> Exercise details
Your task is to transcribe the data in full.
◇ ◇ ◇
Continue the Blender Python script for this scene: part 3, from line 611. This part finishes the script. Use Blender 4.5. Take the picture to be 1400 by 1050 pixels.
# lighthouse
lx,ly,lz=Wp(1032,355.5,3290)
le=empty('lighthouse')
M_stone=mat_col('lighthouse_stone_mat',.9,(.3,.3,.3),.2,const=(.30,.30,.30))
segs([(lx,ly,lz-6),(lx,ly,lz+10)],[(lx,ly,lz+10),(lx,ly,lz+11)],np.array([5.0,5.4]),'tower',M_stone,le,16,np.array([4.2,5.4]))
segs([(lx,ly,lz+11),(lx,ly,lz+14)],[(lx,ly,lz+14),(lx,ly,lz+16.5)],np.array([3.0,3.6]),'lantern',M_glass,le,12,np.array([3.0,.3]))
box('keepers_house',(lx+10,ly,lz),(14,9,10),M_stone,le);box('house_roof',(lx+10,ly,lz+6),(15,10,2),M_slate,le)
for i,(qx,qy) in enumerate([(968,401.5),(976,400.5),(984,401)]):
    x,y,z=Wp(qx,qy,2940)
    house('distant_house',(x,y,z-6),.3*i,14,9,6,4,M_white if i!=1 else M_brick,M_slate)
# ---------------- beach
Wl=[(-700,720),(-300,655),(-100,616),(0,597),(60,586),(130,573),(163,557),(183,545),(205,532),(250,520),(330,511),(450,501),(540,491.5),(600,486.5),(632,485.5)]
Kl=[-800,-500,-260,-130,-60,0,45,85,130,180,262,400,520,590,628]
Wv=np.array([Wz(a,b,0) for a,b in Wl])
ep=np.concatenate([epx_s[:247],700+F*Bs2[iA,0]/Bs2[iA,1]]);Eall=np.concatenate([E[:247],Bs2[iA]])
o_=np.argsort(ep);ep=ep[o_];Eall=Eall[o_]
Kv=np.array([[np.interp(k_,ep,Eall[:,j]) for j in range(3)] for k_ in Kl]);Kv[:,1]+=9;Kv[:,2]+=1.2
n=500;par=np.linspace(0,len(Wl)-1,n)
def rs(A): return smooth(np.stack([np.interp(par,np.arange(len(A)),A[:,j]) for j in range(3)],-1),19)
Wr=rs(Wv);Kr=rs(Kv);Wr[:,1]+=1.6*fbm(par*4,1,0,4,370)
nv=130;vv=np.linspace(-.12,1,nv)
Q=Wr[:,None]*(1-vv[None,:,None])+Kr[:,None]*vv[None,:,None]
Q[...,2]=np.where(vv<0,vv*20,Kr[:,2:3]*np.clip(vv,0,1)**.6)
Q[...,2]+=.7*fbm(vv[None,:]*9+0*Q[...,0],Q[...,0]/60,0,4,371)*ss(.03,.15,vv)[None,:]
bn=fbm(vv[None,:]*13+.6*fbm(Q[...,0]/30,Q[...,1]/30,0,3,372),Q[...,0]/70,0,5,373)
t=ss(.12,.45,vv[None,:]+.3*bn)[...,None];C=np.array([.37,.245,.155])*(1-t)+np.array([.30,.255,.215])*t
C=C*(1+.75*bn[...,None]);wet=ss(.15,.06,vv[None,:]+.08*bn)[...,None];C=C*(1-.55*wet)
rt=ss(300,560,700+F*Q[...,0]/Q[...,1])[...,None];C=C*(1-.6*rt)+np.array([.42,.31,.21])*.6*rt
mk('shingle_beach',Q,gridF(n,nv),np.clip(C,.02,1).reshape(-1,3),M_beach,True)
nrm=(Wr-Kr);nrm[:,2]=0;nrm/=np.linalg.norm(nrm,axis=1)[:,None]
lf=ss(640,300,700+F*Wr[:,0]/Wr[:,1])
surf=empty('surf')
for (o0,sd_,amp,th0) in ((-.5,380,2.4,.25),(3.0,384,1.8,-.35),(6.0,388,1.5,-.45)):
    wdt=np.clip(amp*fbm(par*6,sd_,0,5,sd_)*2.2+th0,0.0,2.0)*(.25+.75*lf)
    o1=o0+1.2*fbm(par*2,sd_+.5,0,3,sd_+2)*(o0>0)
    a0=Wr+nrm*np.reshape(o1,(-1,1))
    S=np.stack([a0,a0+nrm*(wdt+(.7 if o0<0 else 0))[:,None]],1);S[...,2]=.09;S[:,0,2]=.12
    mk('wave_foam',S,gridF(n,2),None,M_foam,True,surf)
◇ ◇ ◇
> Output
Continue the Blender Python script for this scene: part 3, from line 611. This part finishes the script. Use Blender 4.5. Take the picture to be 1400 by 1050 pixels.
# lighthouse
lx,ly,lz=Wp(1032,355.5,3290)
le=empty('lighthouse')
M_stone=mat_col('lighthouse_stone_mat',.9,(.3,.3,.3),.2,const=(.30,.30,.30))
segs([(lx,ly,lz-6),(lx,ly,lz+10)],[(lx,ly,lz+10),(lx,ly,lz+11)],np.array([5.0,5.4]),'tower',M_stone,le,16,np.array([4.2,5.4]))
segs([(lx,ly,lz+11),(lx,ly,lz+14)],[(lx,ly,lz+14),(lx,ly,lz+16.5)],np.array([3.0,3.6]),'lantern',M_glass,le,12,np.array([3.0,.3]))
box('keepers_house',(lx+10,ly,lz),(14,9,10),M_stone,le);box('house_roof',(lx+10,ly,lz+6),(15,10,2),M_slate,le)
for i,(qx,qy) in enumerate([(968,401.5),(976,400.5),(984,401)]):
    x,y,z=Wp(qx,qy,2940)
    house('distant_house',(x,y,z-6),.3*i,14,9,6,4,M_white if i!=1 else M_brick,M_slate)
# ---------------- beach
Wl=[(-700,720),(-300,655),(-100,616),(0,597),(60,586),(130,573),(163,557),(183,545),(205,532),(250,520),(330,511),(450,501),(540,491.5),(600,486.5),(632,485.5)]
Kl=[-800,-500,-260,-130,-60,0,45,85,130,180,262,400,520,590,628]
Wv=np.array([Wz(a,b,0) for a,b in Wl])
ep=np.concatenate([epx_s[:247],700+F*Bs2[iA,0]/Bs2[iA,1]]);Eall=np.concatenate([E[:247],Bs2[iA]])
o_=np.argsort(ep);ep=ep[o_];Eall=Eall[o_]
Kv=np.array([[np.interp(k_,ep,Eall[:,j]) for j in range(3)] for k_ in Kl]);Kv[:,1]+=9;Kv[:,2]+=1.2
n=500;par=np.linspace(0,len(Wl)-1,n)
def rs(A): return smooth(np.stack([np.interp(par,np.arange(len(A)),A[:,j]) for j in range(3)],-1),19)
Wr=rs(Wv);Kr=rs(Kv);Wr[:,1]+=1.6*fbm(par*4,1,0,4,370)
nv=130;vv=np.linspace(-.12,1,nv)
Q=Wr[:,None]*(1-vv[None,:,None])+Kr[:,None]*vv[None,:,None]
Q[...,2]=np.where(vv<0,vv*20,Kr[:,2:3]*np.clip(vv,0,1)**.6)
Q[...,2]+=.7*fbm(vv[None,:]*9+0*Q[...,0],Q[...,0]/60,0,4,371)*ss(.03,.15,vv)[None,:]
bn=fbm(vv[None,:]*13+.6*fbm(Q[...,0]/30,Q[...,1]/30,0,3,372),Q[...,0]/70,0,5,373)
t=ss(.12,.45,vv[None,:]+.3*bn)[...,None];C=np.array([.37,.245,.155])*(1-t)+np.array([.30,.255,.215])*t
C=C*(1+.75*bn[...,None]);wet=ss(.15,.06,vv[None,:]+.08*bn)[...,None];C=C*(1-.55*wet)
rt=ss(300,560,700+F*Q[...,0]/Q[...,1])[...,None];C=C*(1-.6*rt)+np.array([.42,.31,.21])*.6*rt
mk('shingle_beach',Q,gridF(n,nv),np.clip(C,.02,1).reshape(-1,3),M_beach,True)
nrm=(Wr-Kr);nrm[:,2]=0;nrm/=np.linalg.norm(nrm,axis=1)[:,None]
lf=ss(640,300,700+F*Wr[:,0]/Wr[:,1])
surf=empty('surf')
for (o0,sd_,amp,th0) in ((-.5,380,2.4,.25),(3.0,384,1.8,-.35),(6.0,388,1.5,-.45)):
    wdt=np.clip(amp*fbm(par*6,sd_,0,5,sd_)*2.2+th0,0.0,2.0)*(.25+.75*lf)
    o1=o0+1.2*fbm(par*2,sd_+.5,0,3,sd_+2)*(o0>0)
    a0=Wr+nrm*np.reshape(o1,(-1,1))
    S=np.stack([a0,a0+nrm*(wdt+(.7 if o0<0 else 0))[:,None]],1);S[...,2]=.09;S[:,0,2]=.12
    mk('wave_foam',S,gridF(n,2),None,M_foam,True,surf)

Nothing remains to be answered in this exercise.